▸ Exercise directions
Look for the word "scene" in the entries below, then copy every line that has it.

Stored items
==============================

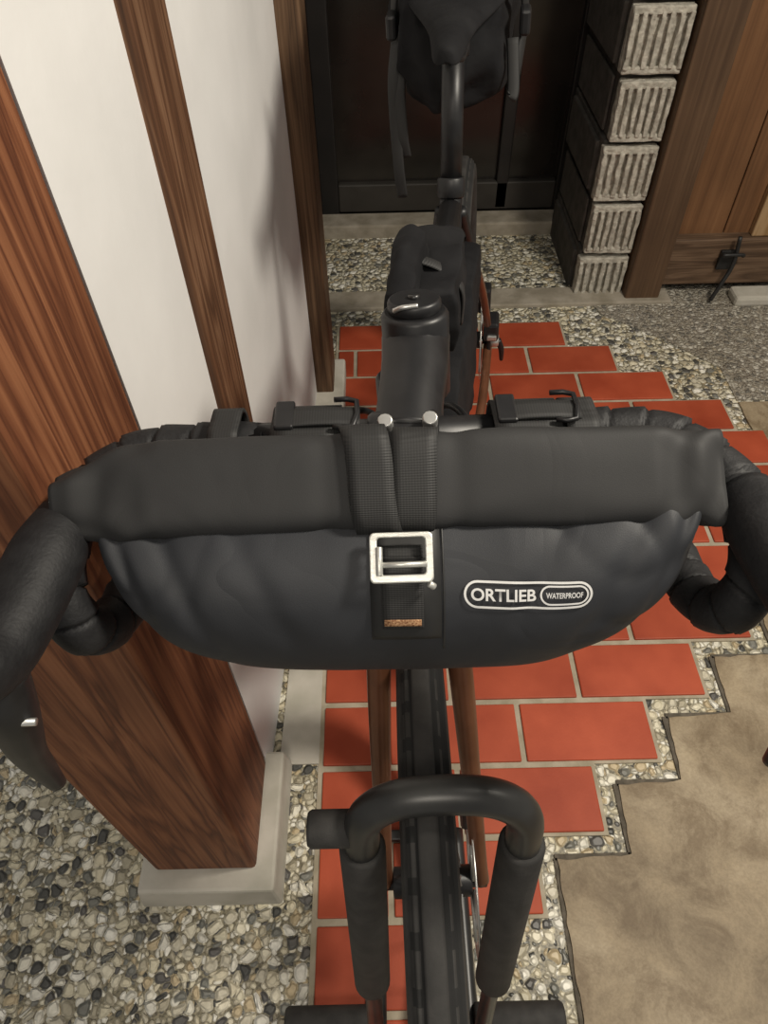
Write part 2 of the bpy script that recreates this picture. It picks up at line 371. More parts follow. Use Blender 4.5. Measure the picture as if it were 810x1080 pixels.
pil = empty('block_pillar')
zb = -0.02; k = 0
while zb < 2.4:
    z0 = zb; z1 = zb+0.150; dx = 0.004*((k%2)*2-1)
    bm = bmesh.new(); addbox(bm, 0.600+dx, 0.738, 1.93, 2.30, z0+0.002, z1+0.004, 0.003)
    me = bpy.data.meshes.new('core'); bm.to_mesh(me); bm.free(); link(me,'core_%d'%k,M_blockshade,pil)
    bm = bmesh.new()
    addbox(bm, 0.597+dx, 0.737, 1.912, 1.931, z0+0.004, z1-0.004, 0.004)
    addbox(bm, 0.597+dx, 0.737, 1.900, 1.915, z0+0.004, z0+0.022, 0.004)
    addbox(bm, 0.597+dx, 0.737, 1.900, 1.915, z1-0.022, z1-0.004, 0.004)
    nr = 7
    for i in range(nr):
        cx = 0.604+dx + i*(0.730-0.604-dx)/(nr-1)
        addbox(bm, cx-0.0060, cx+0.0060, 1.896+random.uniform(-.003,.003), 1.915, z0+0.016, z1-0.016, 0.003)
    bmesh.ops.subdivide_edges(bm, edges=[e for e in bm.edges if e.calc_length()>0.03], cuts=5)
    for v in bm.verts: v.co += noise.noise_vector(v.co*70+Vector((k*3,0,0)))*0.0032
    me = bpy.data.meshes.new('face'); bm.to_mesh(me); bm.free(); link(me,'ribbed_face_%d'%k,M_block,pil)
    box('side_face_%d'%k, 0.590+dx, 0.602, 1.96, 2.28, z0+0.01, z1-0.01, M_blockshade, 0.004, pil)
    zb += 0.156; k += 1

# ------------------------------------------------------------------ right: board wall
box('gate_post', 0.742,0.845,1.865,1.99,0.0,2.5,M_gpost,0.005)
g = empty('wall_right_boards')
bx = 0.847; 
for i,wd in enumerate([0.155,0.20,0.18,0.2,0.22,0.2,0.2]):
    box('board_%d'%i, bx+0.0015, bx+wd-0.0015, 1.93, 1.955, 0.17, 2.5, M_board, 0.003, g); bx += wd
box('bottom_rail', 0.845, 2.3, 1.895, 1.97, 0.035, 0.180, M_boardh, 0.005, g)
box('light_trim', 1.075, 1.14, 1.905, 1.93, 0.18, 0.34, M_lightwood, 0.004, g)
la = empty('gate_latch')
tube('rod', [(1.025,1.87,0.20),(1.03,1.862,0.12),(1.01,1.85,0.06),(0.995,1.845,0.012)], 0.006, M_iron, la, 10)
box('plate', 0.995,1.04,1.882,1.894,0.09,0.15,M_iron,0.003,la)
tube('handle', [(1.0,1.88,0.14),(0.995,1.86,0.15),(1.045,1.86,0.15),(1.055,1.87,0.14)], 0.005, M_iron, la, 8)
box('gate_stone', 1.06,1.20,1.82,1.89,0.0,0.034,M_conc,0.01)

# ------------------------------------------------------------------ bicycle
OB = Vector((0,0.2,0))
LEAN = math.radians(-3.2)
BLOC = (0.066,0.2,0)
bike = empty('bicycle', BLOC, (0,LEAN,0))
YAW = math.radians(-8)
def ff(v): return Vector(v) - OB
BT = math.radians(1.9)
def fb_(v):
    v = Vector(v); z = v.z-0.935
    return Vector((v.x*cos(BT)+z*sin(BT)-0.003, v.y, 0.935 - v.x*sin(BT) + z*cos(BT))) - OB
def fr(v):
    v = Vector(v) - Vector((0,0.42,0)); c,s = cos(YAW), sin(YAW)
    return Vector((v.x*c - v.y*s + 0.004, v.x*s + v.y*c + 0.42, v.z)) - OB
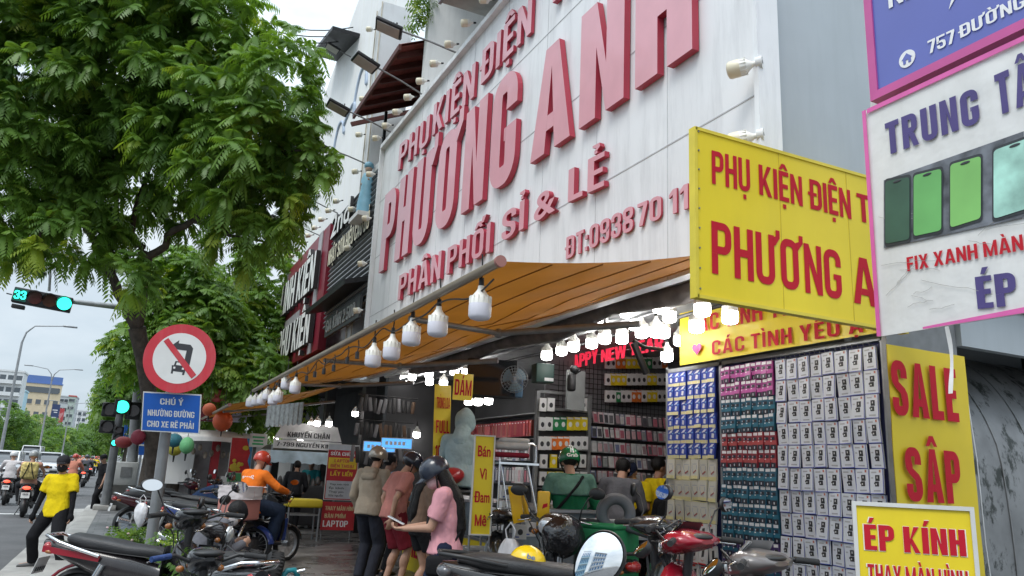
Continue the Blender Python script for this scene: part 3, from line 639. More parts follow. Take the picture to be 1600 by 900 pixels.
# ---------------------------------------------------------------- cars
def car(label, kind, paint_m, group=None):
    root = thing('car', label, 'car', group=group); L, W, H = (4.4, 1.78, 1.46) if kind == 'sedan' else (4.7, 1.86, 1.75) if kind == 'suv' else (5.2, 1.85, 1.78) if kind == 'pickup' else (5.4, 1.95, 2.4)
    h2 = L/2; zb = .28; zs = H*.60
    prof = [(-h2, zb+.1, .80), (-h2+.03, zs-.1, .86), (-h2+.25, zs, .90), (h2-1.15, zs+.02, .92), (h2-.25, zs-.14, .88), (h2, zs-.35, .80), (h2, zb+.06, .80)]
    m = MB(); st = []
    ys = [(-h2, zs-.35, .78), (-h2+.12, zs-.05, .90), (-h2+.9, zs, .96), (0, zs, .97), (h2-1.25, zs, .96), (h2-.5, zs-.08, .92), (h2-.12, zs-.22, .86), (h2, zs-.42, .74)]
    m.loft([(0, y, (zt+zb)/2, W/2*f, (zt-zb)/2) for y, zt, f in ys], 24, ex=5); body = m.build('body', paint_m, root)
    g0, g1 = {'sedan': (-1.75, 1.15), 'suv': (-2.15, 1.2), 'pickup': (-.9, 1.25), 'van': (-2.6, 2.0)}[kind]
    m = MB(); sl = .75 if kind != 'van' else .45; rs = .55 if kind == 'sedan' else .18
    m.loft([(0, g0, zs-.02, W*.42, .02, 5), (0, g0+rs, (zs+H)/2-.02, W*.41, (H-zs)/2, 5), (0, g1-sl, (zs+H)/2-.02, W*.41, (H-zs)/2, 5), (0, g1, zs-.02, W*.43, .02, 5)], 24); m.build('glasshouse', glass_mat('car_glass', (.025, .03, .035)), root)
    m = MB(); m.loft([(0, g0+rs-.04, H-.03, W*.36, .03, 5), (0, g0+rs+.1, H-.015, W*.385, .045, 5), (0, g1-sl-.1, H-.015, W*.385, .045, 5), (0, g1-sl+.08, H-.04, W*.36, .025, 5)], 24); m.build('roof', paint_m, root)
    for s in (-1, 1):
        m = MB()
        for y in (g0+rs*.6, (g0+g1)/2-.1): m.box((s*W*.405, y+.1, (zs+H)/2), (.05, .10, H-zs), M=Matrix.Rotation(rad(0), 4, 'X'))
        m.cyl((s*W*.425, g1, zs), (s*W*.385, g1-sl, H-.03), .05, n=8); m.build('pillar', paint_m, root)
        m = MB(); m.ell((s*(W/2+.10), g1-.25, zs+.10), (.11, .06, .08), n=12); m.build('side_mirror', paint_m, root)
        m = MB(); m.ell((s*W*.36, h2-.14, zs-.27), (.17, .12, .085), n=14); m.build('headlight', CLEAR(), root)
        m = MB(); m.ell((s*W*.38, -h2+.08, zs-.2), (.12, .08, .12), n=14); m.build('tail_light', REDL(), root)
        for y in (-h2+.85, h2-.9):
            m = MB(); m.torus((s*(W/2-.10), y, .33), .25, .085, 'X', 20, 8); wh = m.build('wheel', RUBBER(), root)
            m = MB(); m.cyl((s*(W/2-.15), y, .33), (s*(W/2-.04), y, .33), .19, n=16); m.build('rim', ALU(), wh)
    m = MB(); m.rbox((0, h2-.02, zs-.33), (W*.42, .06, .16), .03); m.build('grille', BLKPL(), root)
    m = MB(); m.rbox((0, h2-.01, zb+.16), (W*.8, .12, .18), .05); m.build('bumper', BLKPL(), root)
    m = MB(); m.box((0, h2+.052, zb+.2), (.48, .01, .13)); m.build('number_plate', PLATE(), root)
    return root
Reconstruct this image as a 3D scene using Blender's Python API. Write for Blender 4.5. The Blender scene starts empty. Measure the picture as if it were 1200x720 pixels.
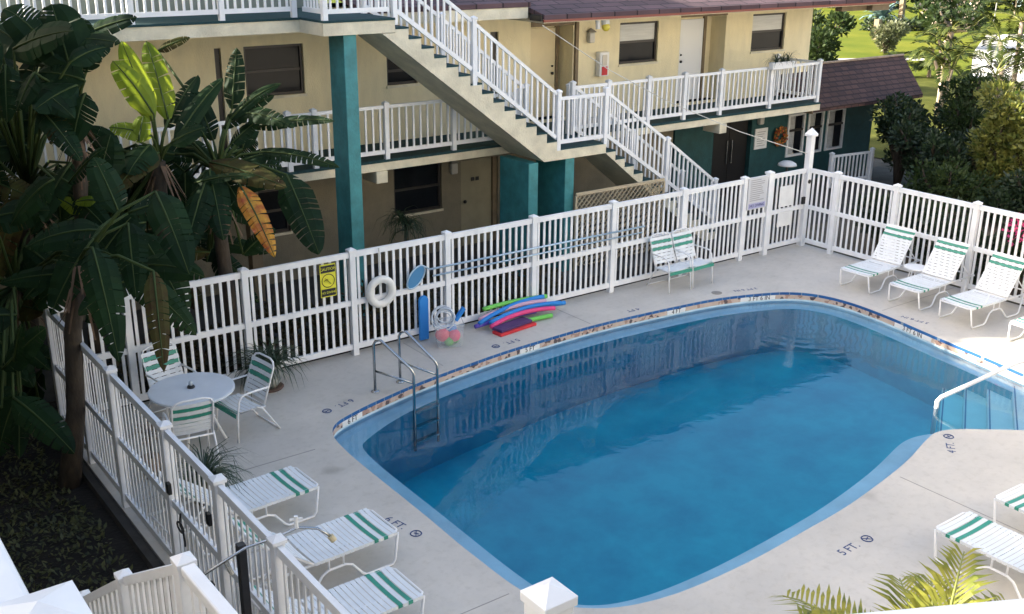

==============================

▸ Task solution
Continue the Blender Python script for this scene: part 3, from line 639. More parts follow. Take the picture to be 1600 by 900 pixels.
Reconstruct this image as a 3D scene using Blender's Python API. Write for Blender 4.5. The Blender scene starts empty. Measure the picture as if it were 1200x720 pixels.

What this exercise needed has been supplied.